Events of September 10, 2001

By Rollie Quaid

This article covers 2 events the day before 9/11 happened. There are more bizarre events that happened on 9/10/01, and I just wanted to remind the Renegade audience of these few.

On September 10, 2001 the Washington Times headlined title was “U.S. troops would enforce peace under Army study”.

A 68-page paper by the Army School of Advanced Military Studies (SAMS) does provide a look at the daunting task any international peacekeeping force would face if the United Nations authorized it, and Israel and the Palestinians ever reached a peace agreement.

It calls Israel’s armed forces a “500-pound gorilla in Israel. Well armed and trained. Operates in both Gaza…”

Of the Mossad, the Israeli intelligence service, the SAMS officers say: “Wildcard. Ruthless and cunning. Has capability to target U.S. forces and make it look like a Palestinian/Arab act.”

Note: Jews of the Irgun gang bombed the King David Hotel on July 22, 1946, dressed in Arab garb and posed as Arabs in a false flage event. It left 91 dead and 45 injured.

The article continues and reveals the future of the Carlyle group products (that Bush family, Colin Powell were Frank Carlucci are on retainer for), including a once top secret military device know as Predator drones and concludes with the possibility of covert military action.

The plan does not specify a full order of battle. An Army source who reviewed the SAMS work said each of a possible three brigades would require about 100 Bradley fighting vehicles, 25 tanks, 12 self-propelled howitzers, Apache attack helicopters, Kiowa Warrior reconnaissance helicopters and Predator spy drones.

“In general, the Bush administration policy is to discourage a large American presence,” he said. “But it has been rumored that one of the possibilities might be an expanded CIA role.”

Watch Alan Sabrosky (Former Director, U.S. Army War College) explain how “the US Military Knows Israel Did 9/11.”

The following is a CBS report from January 29, 2002, titled “The War On Waste” by Aleen Sirgany

On Sept. 10, Secretary of Defense Donald Rumsfeld declared war. Not on foreign terrorists, “the adversary’s closer to home. It’s the Pentagon bureaucracy,” he said.
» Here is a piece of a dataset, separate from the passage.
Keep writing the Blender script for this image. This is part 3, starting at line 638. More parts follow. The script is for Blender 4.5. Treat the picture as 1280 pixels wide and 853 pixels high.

He said money wasted by the military poses a serious threat.

Rumsfeld promised change but the next day – Sept. 11– the world changed and in the rush to fund the war on terrorism, the war on waste seems to have been forgotten.”

“According to some estimates we cannot track $2.3 trillion in transactions,” Rumsfeld admitted.

“$2.3 trillion — that’s $8,000 for every man, woman and child in America. To understand how the Pentagon can lose track of trillions, consider the case of one military accountant who tried to find out what happened to a mere $300 million.”

“We know it’s gone. But we don’t know what they spent it on,” said Jim Minnery, Defense Finance and Accounting Service.

Minnery, a former Marine turned whistle-blower, is risking his job by speaking out for the first time about the millions he noticed were missing from one defense agency’s balance sheets. Minnery tried to follow the money trail, even crisscrossing the country looking for records.

“The director looked at me and said ‘Why do you care about this stuff?’ It took me aback, you know? My supervisor asking me why I care about doing a good job,” said Minnery.

He was reassigned and says officials then covered up the problem by just writing it off.

“They have to cover it up,” he said. “That’s where the corruption comes in. They have to cover up the fact that they can’t do the job.”

The Pentagon’s Inspector General “partially substantiated” several of Minnery’s allegations but could not prove officials tried “to manipulate the financial statements.”

Twenty years ago, Department of Defense Analyst Franklin C. Spinney made headlines exposing what he calls the “accounting games.” He’s still there, and although he does not speak for the Pentagon, he believes the problem has gotten worse.

“Those numbers are pie in the sky. The books are cooked routinely year after year,” he said.

Another critic of Pentagon waste, Retired Vice Admiral Jack Shanahan, commanded the Navy’s 2nd Fleet the first time Donald Rumsfeld served as Defense Secretary, in 1976.

In his opinion, “With good financial oversight we could find $48 billion in loose change in that building, without having to hit the taxpayers.”